Repeat the entire listing exactly as written.

== Task material

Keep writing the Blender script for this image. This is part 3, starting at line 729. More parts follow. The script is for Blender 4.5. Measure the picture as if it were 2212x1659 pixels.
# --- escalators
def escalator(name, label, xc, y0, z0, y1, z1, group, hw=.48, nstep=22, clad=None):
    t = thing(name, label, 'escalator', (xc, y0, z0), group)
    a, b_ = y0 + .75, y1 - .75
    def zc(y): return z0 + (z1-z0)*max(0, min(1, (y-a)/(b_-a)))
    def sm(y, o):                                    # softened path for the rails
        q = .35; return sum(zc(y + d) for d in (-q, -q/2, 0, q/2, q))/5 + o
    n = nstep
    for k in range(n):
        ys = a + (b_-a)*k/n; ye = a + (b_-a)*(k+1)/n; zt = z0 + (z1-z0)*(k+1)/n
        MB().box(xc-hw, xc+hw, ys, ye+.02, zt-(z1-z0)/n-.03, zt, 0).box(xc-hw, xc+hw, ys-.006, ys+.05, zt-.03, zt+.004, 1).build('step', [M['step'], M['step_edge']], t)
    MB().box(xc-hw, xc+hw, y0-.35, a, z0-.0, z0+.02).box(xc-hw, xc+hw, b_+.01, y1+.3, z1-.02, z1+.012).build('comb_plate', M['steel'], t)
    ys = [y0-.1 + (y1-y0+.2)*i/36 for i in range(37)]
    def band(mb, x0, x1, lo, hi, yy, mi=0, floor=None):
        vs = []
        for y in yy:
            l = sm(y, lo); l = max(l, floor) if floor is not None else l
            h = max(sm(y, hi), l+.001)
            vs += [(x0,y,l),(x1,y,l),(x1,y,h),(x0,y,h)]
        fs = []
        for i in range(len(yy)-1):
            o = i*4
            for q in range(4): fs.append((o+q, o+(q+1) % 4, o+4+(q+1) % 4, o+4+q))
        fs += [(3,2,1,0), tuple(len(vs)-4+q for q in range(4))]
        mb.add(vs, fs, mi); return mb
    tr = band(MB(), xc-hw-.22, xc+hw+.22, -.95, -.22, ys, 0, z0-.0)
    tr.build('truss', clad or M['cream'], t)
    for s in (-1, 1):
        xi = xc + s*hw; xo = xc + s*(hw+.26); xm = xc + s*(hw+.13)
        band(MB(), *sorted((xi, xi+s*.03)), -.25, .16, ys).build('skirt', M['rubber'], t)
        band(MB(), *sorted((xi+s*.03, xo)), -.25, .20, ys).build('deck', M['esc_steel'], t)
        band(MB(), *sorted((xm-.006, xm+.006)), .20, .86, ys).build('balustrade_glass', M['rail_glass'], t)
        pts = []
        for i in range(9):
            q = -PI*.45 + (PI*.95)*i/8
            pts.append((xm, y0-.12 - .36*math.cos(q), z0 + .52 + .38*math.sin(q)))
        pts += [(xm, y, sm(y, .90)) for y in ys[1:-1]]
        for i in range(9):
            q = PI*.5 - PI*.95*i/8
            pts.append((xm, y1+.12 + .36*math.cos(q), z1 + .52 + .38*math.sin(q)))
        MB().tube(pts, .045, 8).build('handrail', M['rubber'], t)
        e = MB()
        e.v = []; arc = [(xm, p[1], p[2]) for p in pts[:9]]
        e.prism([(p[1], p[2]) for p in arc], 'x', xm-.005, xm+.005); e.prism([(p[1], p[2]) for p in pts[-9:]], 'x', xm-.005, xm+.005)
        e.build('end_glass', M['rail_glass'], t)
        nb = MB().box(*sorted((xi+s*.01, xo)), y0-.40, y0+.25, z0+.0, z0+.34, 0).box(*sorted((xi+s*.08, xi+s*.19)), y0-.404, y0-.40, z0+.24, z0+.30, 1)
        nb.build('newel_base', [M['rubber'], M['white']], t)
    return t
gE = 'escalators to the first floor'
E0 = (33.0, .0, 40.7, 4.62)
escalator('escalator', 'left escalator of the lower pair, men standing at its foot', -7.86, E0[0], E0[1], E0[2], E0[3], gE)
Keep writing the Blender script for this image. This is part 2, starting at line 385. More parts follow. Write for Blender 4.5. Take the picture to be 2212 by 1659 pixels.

====

Answer to this exercise:
Keep writing the Blender script for this image. This is part 3, starting at line 729. More parts follow. The script is for Blender 4.5. Measure the picture as if it were 2212x1659 pixels.
# --- escalators
def escalator(name, label, xc, y0, z0, y1, z1, group, hw=.48, nstep=22, clad=None):
    t = thing(name, label, 'escalator', (xc, y0, z0), group)
    a, b_ = y0 + .75, y1 - .75
    def zc(y): return z0 + (z1-z0)*max(0, min(1, (y-a)/(b_-a)))
    def sm(y, o):                                    # softened path for the rails
        q = .35; return sum(zc(y + d) for d in (-q, -q/2, 0, q/2, q))/5 + o
    n = nstep
    for k in range(n):
        ys = a + (b_-a)*k/n; ye = a + (b_-a)*(k+1)/n; zt = z0 + (z1-z0)*(k+1)/n
        MB().box(xc-hw, xc+hw, ys, ye+.02, zt-(z1-z0)/n-.03, zt, 0).box(xc-hw, xc+hw, ys-.006, ys+.05, zt-.03, zt+.004, 1).build('step', [M['step'], M['step_edge']], t)
    MB().box(xc-hw, xc+hw, y0-.35, a, z0-.0, z0+.02).box(xc-hw, xc+hw, b_+.01, y1+.3, z1-.02, z1+.012).build('comb_plate', M['steel'], t)
    ys = [y0-.1 + (y1-y0+.2)*i/36 for i in range(37)]
    def band(mb, x0, x1, lo, hi, yy, mi=0, floor=None):
        vs = []
        for y in yy:
            l = sm(y, lo); l = max(l, floor) if floor is not None else l
            h = max(sm(y, hi), l+.001)
            vs += [(x0,y,l),(x1,y,l),(x1,y,h),(x0,y,h)]
        fs = []
        for i in range(len(yy)-1):
            o = i*4
            for q in range(4): fs.append((o+q, o+(q+1) % 4, o+4+(q+1) % 4, o+4+q))
        fs += [(3,2,1,0), tuple(len(vs)-4+q for q in range(4))]
        mb.add(vs, fs, mi); return mb
    tr = band(MB(), xc-hw-.22, xc+hw+.22, -.95, -.22, ys, 0, z0-.0)
    tr.build('truss', clad or M['cream'], t)
    for s in (-1, 1):
        xi = xc + s*hw; xo = xc + s*(hw+.26); xm = xc + s*(hw+.13)
        band(MB(), *sorted((xi, xi+s*.03)), -.25, .16, ys).build('skirt', M['rubber'], t)
        band(MB(), *sorted((xi+s*.03, xo)), -.25, .20, ys).build('deck', M['esc_steel'], t)
        band(MB(), *sorted((xm-.006, xm+.006)), .20, .86, ys).build('balustrade_glass', M['rail_glass'], t)
        pts = []
        for i in range(9):
            q = -PI*.45 + (PI*.95)*i/8
            pts.append((xm, y0-.12 - .36*math.cos(q), z0 + .52 + .38*math.sin(q)))
        pts += [(xm, y, sm(y, .90)) for y in ys[1:-1]]
        for i in range(9):
            q = PI*.5 - PI*.95*i/8
            pts.append((xm, y1+.12 + .36*math.cos(q), z1 + .52 + .38*math.sin(q)))
        MB().tube(pts, .045, 8).build('handrail', M['rubber'], t)
        e = MB()
        e.v = []; arc = [(xm, p[1], p[2]) for p in pts[:9]]
        e.prism([(p[1], p[2]) for p in arc], 'x', xm-.005, xm+.005); e.prism([(p[1], p[2]) for p in pts[-9:]], 'x', xm-.005, xm+.005)
        e.build('end_glass', M['rail_glass'], t)
        nb = MB().box(*sorted((xi+s*.01, xo)), y0-.40, y0+.25, z0+.0, z0+.34, 0).box(*sorted((xi+s*.08, xi+s*.19)), y0-.404, y0-.40, z0+.24, z0+.30, 1)
        nb.build('newel_base', [M['rubber'], M['white']], t)
    return t
gE = 'escalators to the first floor'
E0 = (33.0, .0, 40.7, 4.62)
escalator('escalator', 'left escalator of the lower pair, men standing at its foot', -7.86, E0[0], E0[1], E0[2], E0[3], gE)
Keep writing the Blender script for this image. This is part 2, starting at line 385. More parts follow. Write for Blender 4.5. Take the picture to be 2212 by 1659 pixels.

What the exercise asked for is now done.